-- start Material provided --
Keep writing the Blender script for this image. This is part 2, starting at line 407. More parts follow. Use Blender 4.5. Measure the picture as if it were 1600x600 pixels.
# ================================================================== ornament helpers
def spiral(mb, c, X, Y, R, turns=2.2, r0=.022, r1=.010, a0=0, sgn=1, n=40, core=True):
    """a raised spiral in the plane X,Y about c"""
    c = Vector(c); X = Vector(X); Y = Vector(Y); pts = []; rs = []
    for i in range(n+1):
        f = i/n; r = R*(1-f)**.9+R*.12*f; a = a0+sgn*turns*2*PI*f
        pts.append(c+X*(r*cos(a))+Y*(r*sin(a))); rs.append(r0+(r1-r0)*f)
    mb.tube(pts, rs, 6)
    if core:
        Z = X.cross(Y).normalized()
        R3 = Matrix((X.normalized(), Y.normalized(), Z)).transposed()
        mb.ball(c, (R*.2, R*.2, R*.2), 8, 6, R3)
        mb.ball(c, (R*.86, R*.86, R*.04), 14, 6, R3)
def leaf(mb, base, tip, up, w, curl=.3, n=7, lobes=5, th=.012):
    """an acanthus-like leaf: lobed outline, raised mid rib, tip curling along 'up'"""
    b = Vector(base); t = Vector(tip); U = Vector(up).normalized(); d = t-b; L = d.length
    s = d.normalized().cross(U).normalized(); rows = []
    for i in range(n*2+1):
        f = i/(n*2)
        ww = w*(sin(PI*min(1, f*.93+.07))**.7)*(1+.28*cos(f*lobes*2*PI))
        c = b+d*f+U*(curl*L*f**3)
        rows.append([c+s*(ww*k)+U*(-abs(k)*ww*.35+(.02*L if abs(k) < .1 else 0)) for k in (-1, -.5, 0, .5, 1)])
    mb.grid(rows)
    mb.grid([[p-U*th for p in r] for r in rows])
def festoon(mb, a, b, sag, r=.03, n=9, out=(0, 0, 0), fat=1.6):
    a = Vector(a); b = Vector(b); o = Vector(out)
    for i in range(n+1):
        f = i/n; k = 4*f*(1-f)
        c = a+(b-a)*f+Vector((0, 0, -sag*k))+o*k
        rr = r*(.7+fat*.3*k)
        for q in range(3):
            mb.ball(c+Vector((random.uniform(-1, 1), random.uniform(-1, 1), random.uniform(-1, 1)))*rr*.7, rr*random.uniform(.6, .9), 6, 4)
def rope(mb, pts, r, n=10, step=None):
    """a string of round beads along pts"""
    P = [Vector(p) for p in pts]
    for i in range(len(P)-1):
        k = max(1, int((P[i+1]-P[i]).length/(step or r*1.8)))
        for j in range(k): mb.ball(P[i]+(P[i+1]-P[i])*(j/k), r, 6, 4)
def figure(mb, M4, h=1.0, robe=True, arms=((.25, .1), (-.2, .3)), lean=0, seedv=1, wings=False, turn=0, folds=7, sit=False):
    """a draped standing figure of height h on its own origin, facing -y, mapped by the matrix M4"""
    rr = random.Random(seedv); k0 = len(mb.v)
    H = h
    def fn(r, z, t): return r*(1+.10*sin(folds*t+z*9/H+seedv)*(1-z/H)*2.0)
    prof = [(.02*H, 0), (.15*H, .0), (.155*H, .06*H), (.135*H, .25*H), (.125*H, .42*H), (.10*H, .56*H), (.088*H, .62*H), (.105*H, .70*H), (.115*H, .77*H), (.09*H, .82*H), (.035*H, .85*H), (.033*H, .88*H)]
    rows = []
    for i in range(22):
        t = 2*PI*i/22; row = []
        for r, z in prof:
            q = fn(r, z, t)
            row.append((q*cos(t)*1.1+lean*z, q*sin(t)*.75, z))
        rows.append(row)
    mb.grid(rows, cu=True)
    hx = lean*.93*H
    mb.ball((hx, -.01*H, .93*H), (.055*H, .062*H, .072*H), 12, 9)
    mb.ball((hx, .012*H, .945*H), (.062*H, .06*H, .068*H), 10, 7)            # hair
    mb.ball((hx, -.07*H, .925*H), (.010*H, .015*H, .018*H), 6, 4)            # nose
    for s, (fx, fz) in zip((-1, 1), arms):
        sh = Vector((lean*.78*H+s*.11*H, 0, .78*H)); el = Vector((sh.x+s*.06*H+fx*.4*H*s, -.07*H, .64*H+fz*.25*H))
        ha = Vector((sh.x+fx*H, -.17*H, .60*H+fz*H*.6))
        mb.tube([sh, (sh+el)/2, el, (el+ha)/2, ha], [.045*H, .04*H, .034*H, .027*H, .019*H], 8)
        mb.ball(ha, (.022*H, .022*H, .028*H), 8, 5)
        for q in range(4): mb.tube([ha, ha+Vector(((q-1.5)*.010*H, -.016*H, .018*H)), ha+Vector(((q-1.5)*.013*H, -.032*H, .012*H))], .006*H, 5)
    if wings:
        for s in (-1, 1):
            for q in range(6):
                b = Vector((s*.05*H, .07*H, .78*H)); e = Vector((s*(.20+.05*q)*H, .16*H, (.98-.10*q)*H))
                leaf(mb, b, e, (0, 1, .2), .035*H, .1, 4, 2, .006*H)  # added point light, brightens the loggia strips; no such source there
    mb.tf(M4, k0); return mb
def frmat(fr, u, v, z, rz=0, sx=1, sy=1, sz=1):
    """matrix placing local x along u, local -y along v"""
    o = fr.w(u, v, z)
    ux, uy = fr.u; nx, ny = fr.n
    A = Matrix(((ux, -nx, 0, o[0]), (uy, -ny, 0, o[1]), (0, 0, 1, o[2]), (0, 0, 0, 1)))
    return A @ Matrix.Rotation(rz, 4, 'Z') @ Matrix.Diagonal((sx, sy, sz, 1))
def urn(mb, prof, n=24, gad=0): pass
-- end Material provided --
**Directions**
Set down the material above again, word for word.

**Expected output**
Keep writing the Blender script for this image. This is part 2, starting at line 407. More parts follow. Use Blender 4.5. Measure the picture as if it were 1600x600 pixels.
# ================================================================== ornament helpers
def spiral(mb, c, X, Y, R, turns=2.2, r0=.022, r1=.010, a0=0, sgn=1, n=40, core=True):
    """a raised spiral in the plane X,Y about c"""
    c = Vector(c); X = Vector(X); Y = Vector(Y); pts = []; rs = []
    for i in range(n+1):
        f = i/n; r = R*(1-f)**.9+R*.12*f; a = a0+sgn*turns*2*PI*f
        pts.append(c+X*(r*cos(a))+Y*(r*sin(a))); rs.append(r0+(r1-r0)*f)
    mb.tube(pts, rs, 6)
    if core:
        Z = X.cross(Y).normalized()
        R3 = Matrix((X.normalized(), Y.normalized(), Z)).transposed()
        mb.ball(c, (R*.2, R*.2, R*.2), 8, 6, R3)
        mb.ball(c, (R*.86, R*.86, R*.04), 14, 6, R3)
def leaf(mb, base, tip, up, w, curl=.3, n=7, lobes=5, th=.012):
    """an acanthus-like leaf: lobed outline, raised mid rib, tip curling along 'up'"""
    b = Vector(base); t = Vector(tip); U = Vector(up).normalized(); d = t-b; L = d.length
    s = d.normalized().cross(U).normalized(); rows = []
    for i in range(n*2+1):
        f = i/(n*2)
        ww = w*(sin(PI*min(1, f*.93+.07))**.7)*(1+.28*cos(f*lobes*2*PI))
        c = b+d*f+U*(curl*L*f**3)
        rows.append([c+s*(ww*k)+U*(-abs(k)*ww*.35+(.02*L if abs(k) < .1 else 0)) for k in (-1, -.5, 0, .5, 1)])
    mb.grid(rows)
    mb.grid([[p-U*th for p in r] for r in rows])
def festoon(mb, a, b, sag, r=.03, n=9, out=(0, 0, 0), fat=1.6):
    a = Vector(a); b = Vector(b); o = Vector(out)
    for i in range(n+1):
        f = i/n; k = 4*f*(1-f)
        c = a+(b-a)*f+Vector((0, 0, -sag*k))+o*k
        rr = r*(.7+fat*.3*k)
        for q in range(3):
            mb.ball(c+Vector((random.uniform(-1, 1), random.uniform(-1, 1), random.uniform(-1, 1)))*rr*.7, rr*random.uniform(.6, .9), 6, 4)
def rope(mb, pts, r, n=10, step=None):
    """a string of round beads along pts"""
    P = [Vector(p) for p in pts]
    for i in range(len(P)-1):
        k = max(1, int((P[i+1]-P[i]).length/(step or r*1.8)))
        for j in range(k): mb.ball(P[i]+(P[i+1]-P[i])*(j/k), r, 6, 4)
def figure(mb, M4, h=1.0, robe=True, arms=((.25, .1), (-.2, .3)), lean=0, seedv=1, wings=False, turn=0, folds=7, sit=False):
    """a draped standing figure of height h on its own origin, facing -y, mapped by the matrix M4"""
    rr = random.Random(seedv); k0 = len(mb.v)
    H = h
    def fn(r, z, t): return r*(1+.10*sin(folds*t+z*9/H+seedv)*(1-z/H)*2.0)
    prof = [(.02*H, 0), (.15*H, .0), (.155*H, .06*H), (.135*H, .25*H), (.125*H, .42*H), (.10*H, .56*H), (.088*H, .62*H), (.105*H, .70*H), (.115*H, .77*H), (.09*H, .82*H), (.035*H, .85*H), (.033*H, .88*H)]
    rows = []
    for i in range(22):
        t = 2*PI*i/22; row = []
        for r, z in prof:
            q = fn(r, z, t)
            row.append((q*cos(t)*1.1+lean*z, q*sin(t)*.75, z))
        rows.append(row)
    mb.grid(rows, cu=True)
    hx = lean*.93*H
    mb.ball((hx, -.01*H, .93*H), (.055*H, .062*H, .072*H), 12, 9)
    mb.ball((hx, .012*H, .945*H), (.062*H, .06*H, .068*H), 10, 7)            # hair
    mb.ball((hx, -.07*H, .925*H), (.010*H, .015*H, .018*H), 6, 4)            # nose
    for s, (fx, fz) in zip((-1, 1), arms):
        sh = Vector((lean*.78*H+s*.11*H, 0, .78*H)); el = Vector((sh.x+s*.06*H+fx*.4*H*s, -.07*H, .64*H+fz*.25*H))
        ha = Vector((sh.x+fx*H, -.17*H, .60*H+fz*H*.6))
        mb.tube([sh, (sh+el)/2, el, (el+ha)/2, ha], [.045*H, .04*H, .034*H, .027*H, .019*H], 8)
        mb.ball(ha, (.022*H, .022*H, .028*H), 8, 5)
        for q in range(4): mb.tube([ha, ha+Vector(((q-1.5)*.010*H, -.016*H, .018*H)), ha+Vector(((q-1.5)*.013*H, -.032*H, .012*H))], .006*H, 5)
    if wings:
        for s in (-1, 1):
            for q in range(6):
                b = Vector((s*.05*H, .07*H, .78*H)); e = Vector((s*(.20+.05*q)*H, .16*H, (.98-.10*q)*H))
                leaf(mb, b, e, (0, 1, .2), .035*H, .1, 4, 2, .006*H)  # added point light, brightens the loggia strips; no such source there
    mb.tf(M4, k0); return mb
def frmat(fr, u, v, z, rz=0, sx=1, sy=1, sz=1):
    """matrix placing local x along u, local -y along v"""
    o = fr.w(u, v, z)
    ux, uy = fr.u; nx, ny = fr.n
    A = Matrix(((ux, -nx, 0, o[0]), (uy, -ny, 0, o[1]), (0, 0, 1, o[2]), (0, 0, 0, 1)))
    return A @ Matrix.Rotation(rz, 4, 'Z') @ Matrix.Diagonal((sx, sy, sz, 1))
def urn(mb, prof, n=24, gad=0): pass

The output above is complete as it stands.